In order to pursue further research, a comprehensive bibliography is provided listing books, articles and parts of books, exhibition catalogues, public collection of catalogues, and motion pictures and video recordings.

All of this is evidence that the book can rightfully be described, as the publishers contend, the most comprehensive and extensive collection of the Group’s work.

Perhaps, if we were to compare the Group of Seven to an American counterpart, the Hudson River School would be most appropriate.

Just as the American Hudson River School was probably the first coherent school of American art, this is equally valid of Canada’s Group of Seven in relation to Canadian art.

Moreover, both groups were influenced by spiritualism, and the transcendentalist writings of Emerson and Thoreau.

Dr. Silcox most aptly describes the Canadian painters, when he asserts: “all found that their attraction to the natural world gave rise to profound ideas about the basis of life and, especially, to the spiritual dimensions of human life. The urge to find the extraordinary, or to treat the ordinary in an extraordinary fashion, and to push past the superficial or decorative to the deeper meaning of nature was a compelling idea among them.”

Reading Emerson’s essay on Nature, we notice his comments pertaining to the fine arts, and the influence he must have exerted on both of the groups.

“Thus in our fine arts, not imitation, but creation is the aim. In landscapes, the painter should give the suggestion of a fairer creation than we know. The details, the prose of nature he should omit, and give us only the spirit and splendor. He should know that the landscape has beauty for his eye, because it expresses a thought which is to him good: and this, because the same power which sees through his eyes, is seen in that spectacle; and he will come to value the expression of nature, and not nature itself, and so exalt in his copy, the features that please him. He will give the gloom of gloom, and the sunshine of sunshine.”

When we examine some of the paintings in the book and compare them to the Hudson River School we notice, however, their differences. The American school painted with glowing warmth, using hazy, misty harmonious gradation of light. Colors are soft and subtle, almost monochromatic and quiet.

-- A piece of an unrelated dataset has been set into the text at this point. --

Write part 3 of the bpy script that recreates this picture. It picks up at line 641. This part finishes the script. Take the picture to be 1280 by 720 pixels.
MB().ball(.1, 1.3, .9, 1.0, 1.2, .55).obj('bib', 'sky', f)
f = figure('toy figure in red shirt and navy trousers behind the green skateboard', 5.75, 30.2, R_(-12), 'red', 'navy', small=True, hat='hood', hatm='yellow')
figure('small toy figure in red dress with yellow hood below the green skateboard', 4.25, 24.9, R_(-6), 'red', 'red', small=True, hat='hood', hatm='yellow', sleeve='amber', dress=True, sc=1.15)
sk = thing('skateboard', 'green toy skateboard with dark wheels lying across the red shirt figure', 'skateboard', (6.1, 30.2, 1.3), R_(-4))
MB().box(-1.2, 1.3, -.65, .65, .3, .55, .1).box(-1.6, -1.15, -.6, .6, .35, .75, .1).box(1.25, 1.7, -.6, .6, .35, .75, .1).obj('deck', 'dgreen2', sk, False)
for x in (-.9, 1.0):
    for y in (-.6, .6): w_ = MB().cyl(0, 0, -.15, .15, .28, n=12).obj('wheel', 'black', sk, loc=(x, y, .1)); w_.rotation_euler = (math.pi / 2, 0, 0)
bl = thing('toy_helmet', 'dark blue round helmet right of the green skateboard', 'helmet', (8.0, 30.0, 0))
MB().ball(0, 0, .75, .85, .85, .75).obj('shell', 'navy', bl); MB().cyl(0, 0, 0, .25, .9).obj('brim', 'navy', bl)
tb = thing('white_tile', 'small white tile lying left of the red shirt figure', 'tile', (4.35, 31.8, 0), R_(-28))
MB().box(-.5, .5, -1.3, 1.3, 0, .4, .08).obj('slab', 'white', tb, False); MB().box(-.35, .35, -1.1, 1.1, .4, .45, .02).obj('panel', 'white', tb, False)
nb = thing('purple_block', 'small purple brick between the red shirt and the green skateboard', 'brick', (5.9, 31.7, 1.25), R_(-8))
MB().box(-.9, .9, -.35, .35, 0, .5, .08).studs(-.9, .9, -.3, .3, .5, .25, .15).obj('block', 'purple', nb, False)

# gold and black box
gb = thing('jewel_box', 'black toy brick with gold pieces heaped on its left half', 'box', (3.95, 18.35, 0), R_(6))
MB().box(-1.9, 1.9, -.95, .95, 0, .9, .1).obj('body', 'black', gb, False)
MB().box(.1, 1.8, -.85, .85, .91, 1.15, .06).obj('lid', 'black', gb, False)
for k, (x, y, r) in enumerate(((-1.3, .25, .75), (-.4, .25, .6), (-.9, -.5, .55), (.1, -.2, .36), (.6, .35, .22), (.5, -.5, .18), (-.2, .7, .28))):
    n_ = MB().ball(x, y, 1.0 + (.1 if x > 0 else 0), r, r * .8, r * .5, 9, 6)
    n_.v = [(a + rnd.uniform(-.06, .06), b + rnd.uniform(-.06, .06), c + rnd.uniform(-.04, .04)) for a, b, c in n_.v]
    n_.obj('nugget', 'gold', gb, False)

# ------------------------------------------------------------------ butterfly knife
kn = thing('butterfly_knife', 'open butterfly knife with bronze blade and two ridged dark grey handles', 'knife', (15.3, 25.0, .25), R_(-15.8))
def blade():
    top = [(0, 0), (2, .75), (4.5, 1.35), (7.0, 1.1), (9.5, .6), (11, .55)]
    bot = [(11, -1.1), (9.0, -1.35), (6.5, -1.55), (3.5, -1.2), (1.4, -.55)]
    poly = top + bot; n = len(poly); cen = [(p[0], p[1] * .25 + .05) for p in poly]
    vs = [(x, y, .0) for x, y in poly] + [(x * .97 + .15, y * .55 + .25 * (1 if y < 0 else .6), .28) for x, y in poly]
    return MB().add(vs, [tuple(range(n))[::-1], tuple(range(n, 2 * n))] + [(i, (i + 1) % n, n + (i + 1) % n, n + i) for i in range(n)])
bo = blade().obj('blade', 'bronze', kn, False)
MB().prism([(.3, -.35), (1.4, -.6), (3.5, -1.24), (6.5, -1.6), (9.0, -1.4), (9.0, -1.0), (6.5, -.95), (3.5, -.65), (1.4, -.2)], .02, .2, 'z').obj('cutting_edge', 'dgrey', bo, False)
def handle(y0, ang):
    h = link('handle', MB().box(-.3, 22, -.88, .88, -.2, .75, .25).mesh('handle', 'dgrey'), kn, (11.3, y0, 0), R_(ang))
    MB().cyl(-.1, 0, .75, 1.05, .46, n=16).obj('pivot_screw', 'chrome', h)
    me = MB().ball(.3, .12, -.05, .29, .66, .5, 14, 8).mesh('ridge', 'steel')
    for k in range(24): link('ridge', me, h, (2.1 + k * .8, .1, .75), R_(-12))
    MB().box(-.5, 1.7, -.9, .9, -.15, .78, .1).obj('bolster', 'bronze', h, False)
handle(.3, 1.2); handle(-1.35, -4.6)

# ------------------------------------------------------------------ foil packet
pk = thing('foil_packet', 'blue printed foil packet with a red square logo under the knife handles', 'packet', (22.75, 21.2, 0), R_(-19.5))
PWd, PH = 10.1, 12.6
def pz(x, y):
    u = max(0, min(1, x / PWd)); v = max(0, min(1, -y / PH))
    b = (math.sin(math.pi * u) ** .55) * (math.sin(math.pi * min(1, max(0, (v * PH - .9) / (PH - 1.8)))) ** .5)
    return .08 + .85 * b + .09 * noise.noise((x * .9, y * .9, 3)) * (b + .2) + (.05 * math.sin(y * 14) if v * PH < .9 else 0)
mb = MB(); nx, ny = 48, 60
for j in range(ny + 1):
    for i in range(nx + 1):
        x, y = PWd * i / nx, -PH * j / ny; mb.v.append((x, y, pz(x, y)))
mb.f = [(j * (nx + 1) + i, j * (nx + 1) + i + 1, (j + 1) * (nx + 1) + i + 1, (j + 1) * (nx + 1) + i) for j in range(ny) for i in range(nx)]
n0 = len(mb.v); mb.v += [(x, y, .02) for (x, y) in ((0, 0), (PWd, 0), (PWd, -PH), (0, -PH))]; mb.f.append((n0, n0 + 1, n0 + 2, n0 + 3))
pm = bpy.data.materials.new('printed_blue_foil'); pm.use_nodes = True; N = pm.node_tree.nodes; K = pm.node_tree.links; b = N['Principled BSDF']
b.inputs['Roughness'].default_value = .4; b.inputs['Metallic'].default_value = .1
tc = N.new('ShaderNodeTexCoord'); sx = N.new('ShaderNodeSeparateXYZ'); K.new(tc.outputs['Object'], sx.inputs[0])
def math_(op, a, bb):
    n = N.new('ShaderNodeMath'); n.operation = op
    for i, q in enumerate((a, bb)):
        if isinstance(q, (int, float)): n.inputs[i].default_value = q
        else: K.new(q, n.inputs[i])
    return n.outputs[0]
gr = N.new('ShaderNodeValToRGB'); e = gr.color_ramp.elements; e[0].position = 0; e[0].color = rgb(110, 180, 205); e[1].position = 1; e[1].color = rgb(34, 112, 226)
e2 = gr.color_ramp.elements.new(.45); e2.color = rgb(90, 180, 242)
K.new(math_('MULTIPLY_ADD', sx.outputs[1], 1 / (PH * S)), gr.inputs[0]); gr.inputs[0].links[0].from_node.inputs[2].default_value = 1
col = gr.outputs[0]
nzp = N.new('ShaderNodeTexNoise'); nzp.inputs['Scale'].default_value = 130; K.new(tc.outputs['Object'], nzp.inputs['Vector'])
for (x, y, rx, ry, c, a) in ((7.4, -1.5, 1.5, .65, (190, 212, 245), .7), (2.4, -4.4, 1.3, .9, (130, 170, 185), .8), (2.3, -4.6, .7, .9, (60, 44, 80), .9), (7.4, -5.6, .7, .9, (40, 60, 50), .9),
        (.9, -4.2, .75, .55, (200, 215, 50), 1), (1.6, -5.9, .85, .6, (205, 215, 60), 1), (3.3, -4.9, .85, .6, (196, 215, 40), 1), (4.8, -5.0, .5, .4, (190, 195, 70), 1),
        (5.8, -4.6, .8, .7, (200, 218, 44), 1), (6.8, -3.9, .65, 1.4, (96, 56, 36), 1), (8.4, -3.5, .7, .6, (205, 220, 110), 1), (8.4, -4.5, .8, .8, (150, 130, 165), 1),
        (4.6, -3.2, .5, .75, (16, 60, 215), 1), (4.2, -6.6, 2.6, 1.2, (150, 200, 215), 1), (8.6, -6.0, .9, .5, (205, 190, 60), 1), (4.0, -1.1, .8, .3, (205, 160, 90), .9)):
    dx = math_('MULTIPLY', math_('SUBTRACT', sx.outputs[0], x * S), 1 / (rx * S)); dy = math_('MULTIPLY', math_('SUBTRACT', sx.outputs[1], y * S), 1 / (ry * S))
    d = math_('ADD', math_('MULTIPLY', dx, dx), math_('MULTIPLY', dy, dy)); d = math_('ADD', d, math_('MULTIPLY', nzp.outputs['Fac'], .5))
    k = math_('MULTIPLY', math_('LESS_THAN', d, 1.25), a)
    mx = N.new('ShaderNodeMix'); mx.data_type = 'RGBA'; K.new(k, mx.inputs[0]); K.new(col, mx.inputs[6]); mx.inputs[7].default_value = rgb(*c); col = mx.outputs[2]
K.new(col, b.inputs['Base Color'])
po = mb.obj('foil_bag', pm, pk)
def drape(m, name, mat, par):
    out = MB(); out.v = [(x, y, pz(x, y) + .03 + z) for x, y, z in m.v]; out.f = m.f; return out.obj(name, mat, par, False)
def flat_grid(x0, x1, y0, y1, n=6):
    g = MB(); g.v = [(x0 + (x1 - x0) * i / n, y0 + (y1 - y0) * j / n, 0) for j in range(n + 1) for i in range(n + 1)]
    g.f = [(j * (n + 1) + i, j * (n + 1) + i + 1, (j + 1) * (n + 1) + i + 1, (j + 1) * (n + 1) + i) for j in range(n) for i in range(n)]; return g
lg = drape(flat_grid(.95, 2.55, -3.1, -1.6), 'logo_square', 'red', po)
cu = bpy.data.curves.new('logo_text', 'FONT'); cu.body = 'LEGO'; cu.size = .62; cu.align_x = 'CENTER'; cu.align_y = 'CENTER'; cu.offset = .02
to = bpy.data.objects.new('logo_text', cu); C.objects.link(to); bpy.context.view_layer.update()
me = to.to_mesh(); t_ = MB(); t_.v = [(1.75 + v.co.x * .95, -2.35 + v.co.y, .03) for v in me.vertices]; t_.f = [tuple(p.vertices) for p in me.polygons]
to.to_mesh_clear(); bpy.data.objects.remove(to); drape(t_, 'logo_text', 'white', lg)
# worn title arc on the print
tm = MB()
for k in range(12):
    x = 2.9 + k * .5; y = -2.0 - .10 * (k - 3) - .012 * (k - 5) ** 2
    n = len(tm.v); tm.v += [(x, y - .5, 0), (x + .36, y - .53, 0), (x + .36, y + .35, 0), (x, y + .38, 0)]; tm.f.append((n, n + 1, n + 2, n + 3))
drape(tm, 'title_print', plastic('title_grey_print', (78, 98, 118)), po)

On the other hand, the Group of Seven’s objective was to depict Canada as a true northern country, strong and free. As a result, foliage is bold and colorful, light is much purer and brighter, and the tints are more vivid.

As mentioned in the book, another fascinating contribution of the Group of Seven was the influence they had on future generations of Canadian artists.

One such example is Emily Carr, who had been inspired by the Group, and in particular Harris. In fact, it was her enchantment with the works of Harris, and his encouraging letters to her over the years that as Dr. Silcox’s notes, “prompted her exploration of theosophy (although she preferred the transcendentalism of Thoreau and Walt Whitman) and triggered a change in her painting to work that was more powerful in its forms and aesthetic organization.”

In viewing the many images of the Group, we should be reminded that they continually moved into every corner of society endeavoring to convince everyone of the importance of art, and in their particular vision of Canada. They also invited other artists to exhibit with them, and the Group was eventually dissolved in favor of a much broader assembly of artists from across Canada.

One noteworthy qualification, however, as Dr. Silcox mentions, “the egalitarian approach to art that the Group espoused philosophically did not extend to women artists. Although Jackson was admiring of the women artists in Montreal who formed the core of the Beaver Hall Group there, no women were invited to become members of the Group of Seven.” Nonetheless, women artists Sarah Robertson, Marion Scott, Ann Savage, and others, were at least invited to exhibit their work with the Group.

The Group of Seven and Tom Thomson exposes the art of these great artists in a new and refreshing way, and will definitely prove of be an invaluable companion for students of art history, as well as art lovers and gallery goers.